» **TASK DETAILS**
Wherever "this" appears in a line, list that line.

» **THE RECORDS**
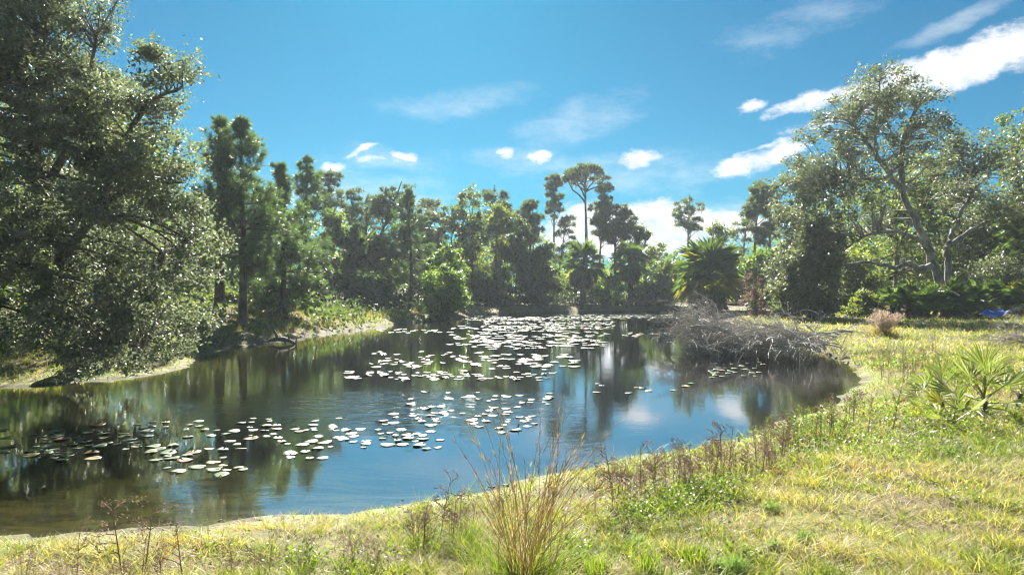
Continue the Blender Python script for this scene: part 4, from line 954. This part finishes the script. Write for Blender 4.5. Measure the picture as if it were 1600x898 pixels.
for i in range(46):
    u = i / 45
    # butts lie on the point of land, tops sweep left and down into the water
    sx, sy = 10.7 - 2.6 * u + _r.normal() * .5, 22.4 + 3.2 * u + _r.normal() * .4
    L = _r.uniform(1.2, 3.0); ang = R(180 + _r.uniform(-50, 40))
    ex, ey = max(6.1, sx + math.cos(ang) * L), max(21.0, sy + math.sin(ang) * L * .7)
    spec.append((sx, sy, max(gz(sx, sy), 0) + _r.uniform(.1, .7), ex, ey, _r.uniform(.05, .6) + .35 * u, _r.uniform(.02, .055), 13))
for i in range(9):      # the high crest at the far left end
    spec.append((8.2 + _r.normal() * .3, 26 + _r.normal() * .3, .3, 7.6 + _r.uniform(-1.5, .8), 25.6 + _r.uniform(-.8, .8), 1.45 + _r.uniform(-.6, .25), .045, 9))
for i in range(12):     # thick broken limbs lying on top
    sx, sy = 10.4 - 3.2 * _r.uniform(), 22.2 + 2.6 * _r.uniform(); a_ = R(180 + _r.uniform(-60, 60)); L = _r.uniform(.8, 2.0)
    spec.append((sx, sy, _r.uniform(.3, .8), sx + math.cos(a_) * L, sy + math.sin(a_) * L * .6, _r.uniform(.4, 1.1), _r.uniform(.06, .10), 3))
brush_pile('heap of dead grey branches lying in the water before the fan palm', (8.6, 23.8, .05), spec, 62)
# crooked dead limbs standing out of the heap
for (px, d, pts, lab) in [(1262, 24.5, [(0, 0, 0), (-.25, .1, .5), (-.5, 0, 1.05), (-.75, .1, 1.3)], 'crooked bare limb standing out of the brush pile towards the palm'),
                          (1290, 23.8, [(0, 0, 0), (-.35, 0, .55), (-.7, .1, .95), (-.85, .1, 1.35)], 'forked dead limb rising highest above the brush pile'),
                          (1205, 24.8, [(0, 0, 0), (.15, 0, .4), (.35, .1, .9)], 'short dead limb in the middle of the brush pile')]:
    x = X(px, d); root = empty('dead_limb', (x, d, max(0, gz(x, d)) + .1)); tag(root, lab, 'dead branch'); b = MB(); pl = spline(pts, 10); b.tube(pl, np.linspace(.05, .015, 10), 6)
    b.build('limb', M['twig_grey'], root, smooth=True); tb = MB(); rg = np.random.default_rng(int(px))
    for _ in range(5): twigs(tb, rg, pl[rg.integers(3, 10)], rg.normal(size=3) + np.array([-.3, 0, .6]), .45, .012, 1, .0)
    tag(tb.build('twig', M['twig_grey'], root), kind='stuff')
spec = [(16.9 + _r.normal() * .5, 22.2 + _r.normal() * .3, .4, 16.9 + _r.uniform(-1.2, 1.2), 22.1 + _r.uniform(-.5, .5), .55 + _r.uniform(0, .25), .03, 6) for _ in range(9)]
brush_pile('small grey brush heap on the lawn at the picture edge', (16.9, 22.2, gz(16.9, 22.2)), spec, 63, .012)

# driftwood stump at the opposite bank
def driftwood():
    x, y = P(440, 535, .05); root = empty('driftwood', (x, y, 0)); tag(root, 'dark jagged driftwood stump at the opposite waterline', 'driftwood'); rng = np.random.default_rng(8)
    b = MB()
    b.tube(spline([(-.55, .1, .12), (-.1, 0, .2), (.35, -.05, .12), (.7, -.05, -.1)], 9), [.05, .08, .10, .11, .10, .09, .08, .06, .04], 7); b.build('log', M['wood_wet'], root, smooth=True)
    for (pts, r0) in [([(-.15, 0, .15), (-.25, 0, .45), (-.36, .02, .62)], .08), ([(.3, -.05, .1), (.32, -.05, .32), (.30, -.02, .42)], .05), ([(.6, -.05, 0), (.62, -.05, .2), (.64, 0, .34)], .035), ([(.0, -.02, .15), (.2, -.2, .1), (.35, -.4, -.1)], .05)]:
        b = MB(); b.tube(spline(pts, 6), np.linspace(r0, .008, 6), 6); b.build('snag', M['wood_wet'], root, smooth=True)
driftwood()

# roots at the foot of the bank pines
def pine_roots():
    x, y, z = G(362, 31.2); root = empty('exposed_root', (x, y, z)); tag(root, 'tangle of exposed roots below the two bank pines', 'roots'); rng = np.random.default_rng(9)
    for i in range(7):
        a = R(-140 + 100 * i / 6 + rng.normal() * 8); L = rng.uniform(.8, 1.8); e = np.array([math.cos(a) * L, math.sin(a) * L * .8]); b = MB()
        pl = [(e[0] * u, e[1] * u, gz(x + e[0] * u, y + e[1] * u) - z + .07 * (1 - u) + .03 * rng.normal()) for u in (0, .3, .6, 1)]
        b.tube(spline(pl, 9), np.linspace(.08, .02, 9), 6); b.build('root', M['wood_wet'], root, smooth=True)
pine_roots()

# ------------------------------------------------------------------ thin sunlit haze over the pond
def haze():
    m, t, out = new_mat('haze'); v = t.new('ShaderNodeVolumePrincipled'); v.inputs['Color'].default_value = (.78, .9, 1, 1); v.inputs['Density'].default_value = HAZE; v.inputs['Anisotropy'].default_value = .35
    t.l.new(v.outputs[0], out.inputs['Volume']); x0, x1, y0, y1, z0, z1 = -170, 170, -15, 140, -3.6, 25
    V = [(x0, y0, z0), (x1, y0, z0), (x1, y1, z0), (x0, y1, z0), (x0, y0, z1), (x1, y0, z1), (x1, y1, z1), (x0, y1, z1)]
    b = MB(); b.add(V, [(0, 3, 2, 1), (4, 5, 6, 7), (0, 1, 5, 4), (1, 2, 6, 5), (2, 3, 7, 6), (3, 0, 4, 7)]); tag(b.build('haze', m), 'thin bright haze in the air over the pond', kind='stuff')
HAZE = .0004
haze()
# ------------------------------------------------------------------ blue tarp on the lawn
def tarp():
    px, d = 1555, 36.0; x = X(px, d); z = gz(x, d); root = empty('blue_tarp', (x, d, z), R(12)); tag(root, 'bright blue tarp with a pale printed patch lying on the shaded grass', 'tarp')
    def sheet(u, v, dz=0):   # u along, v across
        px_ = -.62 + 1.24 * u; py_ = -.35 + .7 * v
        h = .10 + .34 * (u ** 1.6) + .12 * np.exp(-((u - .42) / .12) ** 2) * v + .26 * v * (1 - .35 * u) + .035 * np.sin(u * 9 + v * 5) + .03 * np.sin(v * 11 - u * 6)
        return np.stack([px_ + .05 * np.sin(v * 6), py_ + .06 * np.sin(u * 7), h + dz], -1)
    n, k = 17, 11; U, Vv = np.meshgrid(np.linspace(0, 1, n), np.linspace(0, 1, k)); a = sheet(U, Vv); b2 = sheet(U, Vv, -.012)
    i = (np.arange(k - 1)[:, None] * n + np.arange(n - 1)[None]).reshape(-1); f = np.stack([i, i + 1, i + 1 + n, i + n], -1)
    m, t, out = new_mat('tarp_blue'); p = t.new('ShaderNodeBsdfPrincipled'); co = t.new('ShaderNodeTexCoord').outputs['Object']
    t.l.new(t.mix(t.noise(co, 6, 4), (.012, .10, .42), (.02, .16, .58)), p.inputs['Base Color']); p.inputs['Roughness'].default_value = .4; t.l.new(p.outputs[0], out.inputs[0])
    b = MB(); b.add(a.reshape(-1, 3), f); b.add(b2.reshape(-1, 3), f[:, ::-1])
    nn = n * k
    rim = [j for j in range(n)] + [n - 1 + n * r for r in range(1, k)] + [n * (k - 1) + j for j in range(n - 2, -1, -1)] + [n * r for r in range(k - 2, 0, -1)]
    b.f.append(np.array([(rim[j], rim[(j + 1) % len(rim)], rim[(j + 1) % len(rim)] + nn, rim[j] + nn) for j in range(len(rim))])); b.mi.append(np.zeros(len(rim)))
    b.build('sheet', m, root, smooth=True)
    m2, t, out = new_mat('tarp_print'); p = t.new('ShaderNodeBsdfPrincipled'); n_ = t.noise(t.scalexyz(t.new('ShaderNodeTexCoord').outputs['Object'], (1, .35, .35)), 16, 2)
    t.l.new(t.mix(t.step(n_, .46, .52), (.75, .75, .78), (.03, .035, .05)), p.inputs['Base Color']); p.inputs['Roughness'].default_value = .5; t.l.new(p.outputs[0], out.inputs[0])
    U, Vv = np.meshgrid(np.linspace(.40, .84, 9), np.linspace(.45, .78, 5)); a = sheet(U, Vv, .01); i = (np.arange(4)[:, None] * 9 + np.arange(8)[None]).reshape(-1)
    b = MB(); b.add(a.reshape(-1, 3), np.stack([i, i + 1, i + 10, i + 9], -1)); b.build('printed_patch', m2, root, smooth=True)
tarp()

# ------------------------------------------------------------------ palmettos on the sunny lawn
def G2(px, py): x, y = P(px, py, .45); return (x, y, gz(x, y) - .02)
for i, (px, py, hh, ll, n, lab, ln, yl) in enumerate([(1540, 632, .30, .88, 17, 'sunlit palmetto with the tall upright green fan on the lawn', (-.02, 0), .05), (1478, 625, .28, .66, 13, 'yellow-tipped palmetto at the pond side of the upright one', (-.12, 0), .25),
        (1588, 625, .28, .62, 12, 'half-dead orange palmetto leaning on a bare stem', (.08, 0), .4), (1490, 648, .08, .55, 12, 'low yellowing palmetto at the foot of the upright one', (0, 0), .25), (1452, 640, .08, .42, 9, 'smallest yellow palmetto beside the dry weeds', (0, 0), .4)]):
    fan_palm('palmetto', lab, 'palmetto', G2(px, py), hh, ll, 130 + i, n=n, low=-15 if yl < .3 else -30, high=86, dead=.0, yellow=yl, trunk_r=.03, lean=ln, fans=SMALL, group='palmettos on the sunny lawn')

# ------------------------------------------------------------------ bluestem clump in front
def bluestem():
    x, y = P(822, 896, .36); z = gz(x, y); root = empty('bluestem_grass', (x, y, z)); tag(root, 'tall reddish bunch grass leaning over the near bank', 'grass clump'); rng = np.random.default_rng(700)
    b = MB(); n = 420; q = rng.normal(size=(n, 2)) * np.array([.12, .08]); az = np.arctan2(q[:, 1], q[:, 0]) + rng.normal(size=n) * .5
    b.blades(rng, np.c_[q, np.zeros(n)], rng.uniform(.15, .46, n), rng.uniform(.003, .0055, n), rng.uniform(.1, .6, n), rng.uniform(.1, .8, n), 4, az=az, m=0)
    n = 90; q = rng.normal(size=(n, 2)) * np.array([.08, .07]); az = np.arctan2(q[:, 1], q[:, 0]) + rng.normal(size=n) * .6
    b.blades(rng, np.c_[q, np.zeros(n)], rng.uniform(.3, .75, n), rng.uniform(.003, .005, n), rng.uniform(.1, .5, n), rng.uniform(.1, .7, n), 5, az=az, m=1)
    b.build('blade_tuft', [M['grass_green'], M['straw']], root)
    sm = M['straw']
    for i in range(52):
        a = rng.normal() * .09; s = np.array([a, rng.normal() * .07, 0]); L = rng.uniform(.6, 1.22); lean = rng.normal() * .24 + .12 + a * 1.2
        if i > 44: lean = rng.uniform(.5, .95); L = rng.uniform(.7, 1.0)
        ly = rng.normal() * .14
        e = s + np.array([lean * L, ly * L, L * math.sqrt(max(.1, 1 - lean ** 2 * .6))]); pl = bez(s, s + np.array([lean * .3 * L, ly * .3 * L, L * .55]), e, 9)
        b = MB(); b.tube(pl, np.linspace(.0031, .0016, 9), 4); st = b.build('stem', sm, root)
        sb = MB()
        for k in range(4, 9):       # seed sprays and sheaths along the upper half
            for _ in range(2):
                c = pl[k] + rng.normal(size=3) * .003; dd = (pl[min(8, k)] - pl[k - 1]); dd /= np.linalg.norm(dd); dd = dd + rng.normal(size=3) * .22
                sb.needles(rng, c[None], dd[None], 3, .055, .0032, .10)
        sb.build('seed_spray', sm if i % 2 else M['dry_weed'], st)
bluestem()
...
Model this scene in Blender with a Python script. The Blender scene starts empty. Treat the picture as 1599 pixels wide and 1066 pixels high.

» **TASK ANSWER**
Continue the Blender Python script for this scene: part 4, from line 954. This part finishes the script. Write for Blender 4.5. Measure the picture as if it were 1600x898 pixels.
Model this scene in Blender with a Python script. The Blender scene starts empty. Treat the picture as 1599 pixels wide and 1066 pixels high.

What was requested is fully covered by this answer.